Так Клейн цитирует, тоже манипулируя троеточиями, вставляя их в нужные ему места, используя троеточия, как воровские отмычки или тузы в рукавах. Всю цитату без шулерских многоточий приводить не буду. Желающих отсылаю ко второму тому моего трехтомника (издательство «Слово», Москва, 1992 г., стр. 535). Но приведу ту часть текста, о которой Клейн по-шулерски умолчал: «Да, это была другая, вторая ипостась России, всё вокруг вытаптывающая, всё и всех пожирающая, в том числе, а скорей в первую очередь, себя, большую, тяжелую, заплывшую салом. Ее нельзя было одолеть и смертью, убоем, она для того и существовала, она тем и губила соблазненных ею убийц своих, восставших на нее, многоголовую. Со своими двумя тупо-мертвыми головами она, свекровь-Россия, уверенно восседала, как на троне, а загубленная ее Россиюшка, одинокая, бездомная, пропадала где-то во тьме, холоде, сырости, ночуя на дебаркадере. Вот такой волжский сюрреализм, вот такой волжский Сальвадор Дали».

И ─ следующий кусок текста, почти рядом с этим расположенный: «Это, повторяю, ужасное зрелище, но в определенные моменты как раз модернизм, сюрреализм, символизм воплощают реальность, а реализм превращается в блеф, фантазию, выдумку.

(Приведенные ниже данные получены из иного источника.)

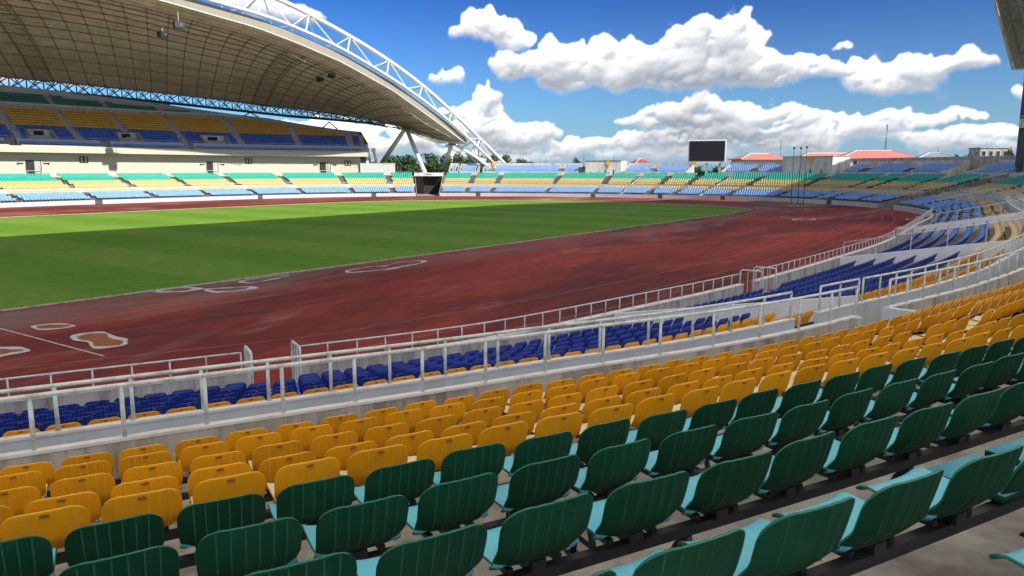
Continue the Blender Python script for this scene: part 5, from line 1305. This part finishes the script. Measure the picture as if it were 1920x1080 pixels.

Разве не досужей выдумкой выглядит красна девица Россия, выносящая навстречу черным лимузинам хрустящий хлебный каравай и соль в хрустальной солонке? Разве не реальней были бы две ипостаси сюрреалистическая свекровь-Россия, подносящая начальству на блюде холодца свою собственную голову, и символическая Люба-Россиюшка, подносящая нищенски собранные куски черствого хлеба и тряпицу с мокрой солью? Разве в промежутке меж этими двумя ипостасями России не уложились бы и тоскливая ненависть тусклой российской улицы, и мазохистски-губительные пьяные радости нынешних людей мелкого счастья, а также прочее и прочее из повседневности страны, где, как писала Анна Ахматова: «Здесь древней ярости еще кишат микробы: Бориса дикий страх, и всех Иванов злобы, и Самозванца спесь ─ взамен народных прав»?

Я вынужден был привести такие большие куски моего текста, потому что они важны в противостоянии тому шулерскому цитированию с многоточиями, к которому прибегают соавторы Тарощина и Клейн. Только ли они?

«Главный герой, «интеллигент», как он себя называет, ─ представляет моего героя повести Л. Клейн, ─ прекрасно знающий и любящий Россию». А в ином месте Клейн пишет: «Публицистический напор смыл границы, и перед нами не столько мироощущение героя, сколько оголенная концепция автора».

От того не отказываюсь, по крайней мере, от того, что касается вышеприведенных мыслей. «Прекрасно знающий и любящий Россию». Какую Россию? Есть Россия святая, есть Россия свиная. А в промежутках ─ всевозможные переходные формы. Все зависит от того, к какому они полюсу ближе. Тех, которые возле России свиной, я не люблю, не люблю ее ни в ее начальственном, ни в ее народном облике.